— Start of Supplied data —

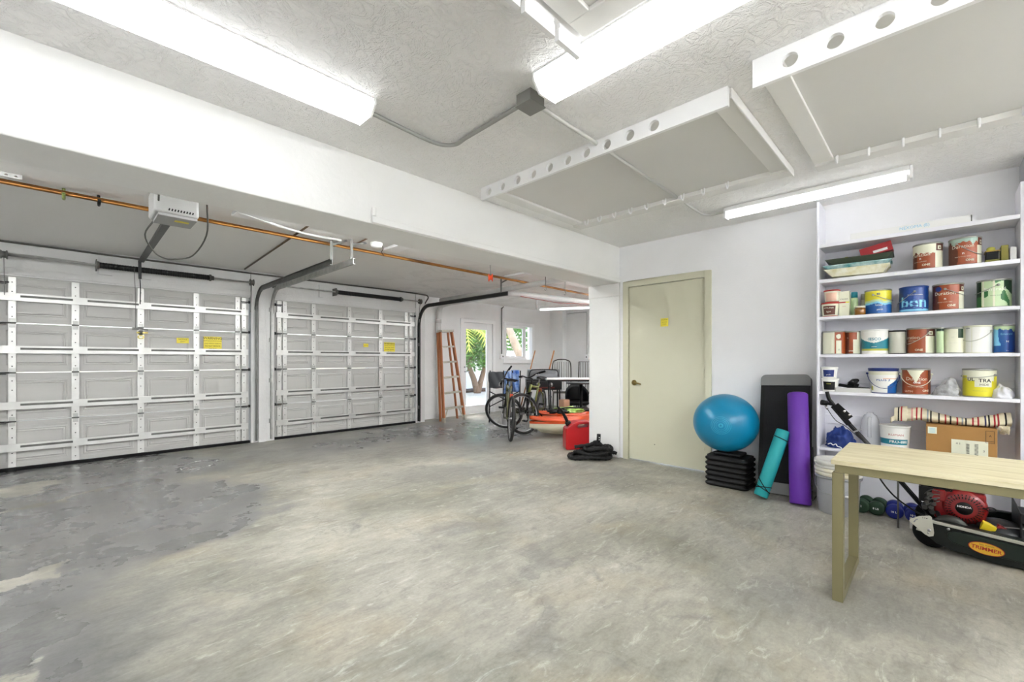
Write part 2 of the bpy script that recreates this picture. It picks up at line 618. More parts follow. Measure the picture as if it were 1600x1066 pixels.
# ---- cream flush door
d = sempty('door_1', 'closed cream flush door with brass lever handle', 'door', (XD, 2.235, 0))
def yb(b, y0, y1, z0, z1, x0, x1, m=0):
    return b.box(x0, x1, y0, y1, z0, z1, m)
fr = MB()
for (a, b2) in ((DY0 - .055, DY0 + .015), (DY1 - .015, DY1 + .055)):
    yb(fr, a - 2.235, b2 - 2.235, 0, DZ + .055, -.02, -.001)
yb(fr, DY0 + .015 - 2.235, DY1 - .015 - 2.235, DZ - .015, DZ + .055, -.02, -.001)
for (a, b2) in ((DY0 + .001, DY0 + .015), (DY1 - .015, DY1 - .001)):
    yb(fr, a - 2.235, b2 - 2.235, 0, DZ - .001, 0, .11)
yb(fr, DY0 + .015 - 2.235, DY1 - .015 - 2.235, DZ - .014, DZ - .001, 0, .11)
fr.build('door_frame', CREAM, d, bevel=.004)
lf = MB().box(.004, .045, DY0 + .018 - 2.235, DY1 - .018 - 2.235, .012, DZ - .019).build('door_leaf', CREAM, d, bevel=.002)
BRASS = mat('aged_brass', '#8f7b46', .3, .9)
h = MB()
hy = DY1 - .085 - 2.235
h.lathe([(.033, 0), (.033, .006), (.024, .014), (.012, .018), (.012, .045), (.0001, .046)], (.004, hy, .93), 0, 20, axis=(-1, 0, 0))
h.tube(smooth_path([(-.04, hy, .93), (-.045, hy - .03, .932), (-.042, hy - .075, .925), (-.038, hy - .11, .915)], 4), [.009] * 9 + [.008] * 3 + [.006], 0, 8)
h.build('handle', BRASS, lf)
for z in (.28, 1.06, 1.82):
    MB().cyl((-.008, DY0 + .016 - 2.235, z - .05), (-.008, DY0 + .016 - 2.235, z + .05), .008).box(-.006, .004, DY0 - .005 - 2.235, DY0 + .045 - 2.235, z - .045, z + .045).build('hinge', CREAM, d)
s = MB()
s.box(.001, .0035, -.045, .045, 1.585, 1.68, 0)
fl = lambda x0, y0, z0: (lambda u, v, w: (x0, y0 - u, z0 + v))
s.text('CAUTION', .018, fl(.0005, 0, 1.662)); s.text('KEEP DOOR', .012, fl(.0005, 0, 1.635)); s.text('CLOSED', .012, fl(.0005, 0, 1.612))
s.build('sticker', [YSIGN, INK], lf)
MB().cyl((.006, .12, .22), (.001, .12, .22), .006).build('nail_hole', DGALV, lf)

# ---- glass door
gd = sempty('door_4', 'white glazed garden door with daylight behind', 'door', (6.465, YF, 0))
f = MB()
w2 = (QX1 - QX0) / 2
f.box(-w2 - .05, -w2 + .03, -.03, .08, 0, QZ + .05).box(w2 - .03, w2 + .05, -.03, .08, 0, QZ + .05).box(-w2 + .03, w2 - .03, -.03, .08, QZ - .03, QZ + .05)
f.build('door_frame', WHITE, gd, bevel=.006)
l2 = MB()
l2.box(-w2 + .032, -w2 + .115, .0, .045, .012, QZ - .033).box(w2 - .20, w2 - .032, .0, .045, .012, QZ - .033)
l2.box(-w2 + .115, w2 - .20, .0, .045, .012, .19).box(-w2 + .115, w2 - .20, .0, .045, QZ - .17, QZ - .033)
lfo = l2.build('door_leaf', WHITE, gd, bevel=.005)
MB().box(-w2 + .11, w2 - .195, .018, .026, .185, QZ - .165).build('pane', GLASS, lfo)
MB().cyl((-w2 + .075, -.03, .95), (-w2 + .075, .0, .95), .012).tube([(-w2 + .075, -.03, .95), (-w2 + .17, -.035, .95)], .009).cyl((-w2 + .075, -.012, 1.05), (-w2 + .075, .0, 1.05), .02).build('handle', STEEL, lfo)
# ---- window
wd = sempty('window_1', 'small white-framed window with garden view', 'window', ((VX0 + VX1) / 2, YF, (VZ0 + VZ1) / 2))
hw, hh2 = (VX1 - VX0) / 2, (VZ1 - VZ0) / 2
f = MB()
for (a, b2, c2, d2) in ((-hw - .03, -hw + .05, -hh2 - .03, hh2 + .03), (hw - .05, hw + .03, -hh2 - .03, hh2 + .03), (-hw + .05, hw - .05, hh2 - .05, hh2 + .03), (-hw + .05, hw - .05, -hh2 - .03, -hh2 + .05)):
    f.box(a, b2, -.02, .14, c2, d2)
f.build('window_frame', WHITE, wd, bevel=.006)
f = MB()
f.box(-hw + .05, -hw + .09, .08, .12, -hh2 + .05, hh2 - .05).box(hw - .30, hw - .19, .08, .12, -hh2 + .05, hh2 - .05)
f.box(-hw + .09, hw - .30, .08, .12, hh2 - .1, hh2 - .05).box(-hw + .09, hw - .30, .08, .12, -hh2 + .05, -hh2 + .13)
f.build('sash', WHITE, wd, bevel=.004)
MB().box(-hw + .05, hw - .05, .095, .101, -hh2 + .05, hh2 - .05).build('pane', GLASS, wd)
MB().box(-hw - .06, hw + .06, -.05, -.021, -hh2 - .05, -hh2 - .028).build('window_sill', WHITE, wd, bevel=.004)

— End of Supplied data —

### [Written exercise]
All of the lines above should be retyped precisely, apart from the pictures.

### [Result of this exercise]
Write part 2 of the bpy script that recreates this picture. It picks up at line 618. More parts follow. Measure the picture as if it were 1600x1066 pixels.
# ---- cream flush door
d = sempty('door_1', 'closed cream flush door with brass lever handle', 'door', (XD, 2.235, 0))
def yb(b, y0, y1, z0, z1, x0, x1, m=0):
    return b.box(x0, x1, y0, y1, z0, z1, m)
fr = MB()
for (a, b2) in ((DY0 - .055, DY0 + .015), (DY1 - .015, DY1 + .055)):
    yb(fr, a - 2.235, b2 - 2.235, 0, DZ + .055, -.02, -.001)
yb(fr, DY0 + .015 - 2.235, DY1 - .015 - 2.235, DZ - .015, DZ + .055, -.02, -.001)
for (a, b2) in ((DY0 + .001, DY0 + .015), (DY1 - .015, DY1 - .001)):
    yb(fr, a - 2.235, b2 - 2.235, 0, DZ - .001, 0, .11)
yb(fr, DY0 + .015 - 2.235, DY1 - .015 - 2.235, DZ - .014, DZ - .001, 0, .11)
fr.build('door_frame', CREAM, d, bevel=.004)
lf = MB().box(.004, .045, DY0 + .018 - 2.235, DY1 - .018 - 2.235, .012, DZ - .019).build('door_leaf', CREAM, d, bevel=.002)
BRASS = mat('aged_brass', '#8f7b46', .3, .9)
h = MB()
hy = DY1 - .085 - 2.235
h.lathe([(.033, 0), (.033, .006), (.024, .014), (.012, .018), (.012, .045), (.0001, .046)], (.004, hy, .93), 0, 20, axis=(-1, 0, 0))
h.tube(smooth_path([(-.04, hy, .93), (-.045, hy - .03, .932), (-.042, hy - .075, .925), (-.038, hy - .11, .915)], 4), [.009] * 9 + [.008] * 3 + [.006], 0, 8)
h.build('handle', BRASS, lf)
for z in (.28, 1.06, 1.82):
    MB().cyl((-.008, DY0 + .016 - 2.235, z - .05), (-.008, DY0 + .016 - 2.235, z + .05), .008).box(-.006, .004, DY0 - .005 - 2.235, DY0 + .045 - 2.235, z - .045, z + .045).build('hinge', CREAM, d)
s = MB()
s.box(.001, .0035, -.045, .045, 1.585, 1.68, 0)
fl = lambda x0, y0, z0: (lambda u, v, w: (x0, y0 - u, z0 + v))
s.text('CAUTION', .018, fl(.0005, 0, 1.662)); s.text('KEEP DOOR', .012, fl(.0005, 0, 1.635)); s.text('CLOSED', .012, fl(.0005, 0, 1.612))
s.build('sticker', [YSIGN, INK], lf)
MB().cyl((.006, .12, .22), (.001, .12, .22), .006).build('nail_hole', DGALV, lf)

# ---- glass door
gd = sempty('door_4', 'white glazed garden door with daylight behind', 'door', (6.465, YF, 0))
f = MB()
w2 = (QX1 - QX0) / 2
f.box(-w2 - .05, -w2 + .03, -.03, .08, 0, QZ + .05).box(w2 - .03, w2 + .05, -.03, .08, 0, QZ + .05).box(-w2 + .03, w2 - .03, -.03, .08, QZ - .03, QZ + .05)
f.build('door_frame', WHITE, gd, bevel=.006)
l2 = MB()
l2.box(-w2 + .032, -w2 + .115, .0, .045, .012, QZ - .033).box(w2 - .20, w2 - .032, .0, .045, .012, QZ - .033)
l2.box(-w2 + .115, w2 - .20, .0, .045, .012, .19).box(-w2 + .115, w2 - .20, .0, .045, QZ - .17, QZ - .033)
lfo = l2.build('door_leaf', WHITE, gd, bevel=.005)
MB().box(-w2 + .11, w2 - .195, .018, .026, .185, QZ - .165).build('pane', GLASS, lfo)
MB().cyl((-w2 + .075, -.03, .95), (-w2 + .075, .0, .95), .012).tube([(-w2 + .075, -.03, .95), (-w2 + .17, -.035, .95)], .009).cyl((-w2 + .075, -.012, 1.05), (-w2 + .075, .0, 1.05), .02).build('handle', STEEL, lfo)
# ---- window
wd = sempty('window_1', 'small white-framed window with garden view', 'window', ((VX0 + VX1) / 2, YF, (VZ0 + VZ1) / 2))
hw, hh2 = (VX1 - VX0) / 2, (VZ1 - VZ0) / 2
f = MB()
for (a, b2, c2, d2) in ((-hw - .03, -hw + .05, -hh2 - .03, hh2 + .03), (hw - .05, hw + .03, -hh2 - .03, hh2 + .03), (-hw + .05, hw - .05, hh2 - .05, hh2 + .03), (-hw + .05, hw - .05, -hh2 - .03, -hh2 + .05)):
    f.box(a, b2, -.02, .14, c2, d2)
f.build('window_frame', WHITE, wd, bevel=.006)
f = MB()
f.box(-hw + .05, -hw + .09, .08, .12, -hh2 + .05, hh2 - .05).box(hw - .30, hw - .19, .08, .12, -hh2 + .05, hh2 - .05)
f.box(-hw + .09, hw - .30, .08, .12, hh2 - .1, hh2 - .05).box(-hw + .09, hw - .30, .08, .12, -hh2 + .05, -hh2 + .13)
f.build('sash', WHITE, wd, bevel=.004)
MB().box(-hw + .05, hw - .05, .095, .101, -hh2 + .05, hh2 - .05).build('pane', GLASS, wd)
MB().box(-hw - .06, hw + .06, -.05, -.021, -hh2 - .05, -hh2 - .028).build('window_sill', WHITE, wd, bevel=.004)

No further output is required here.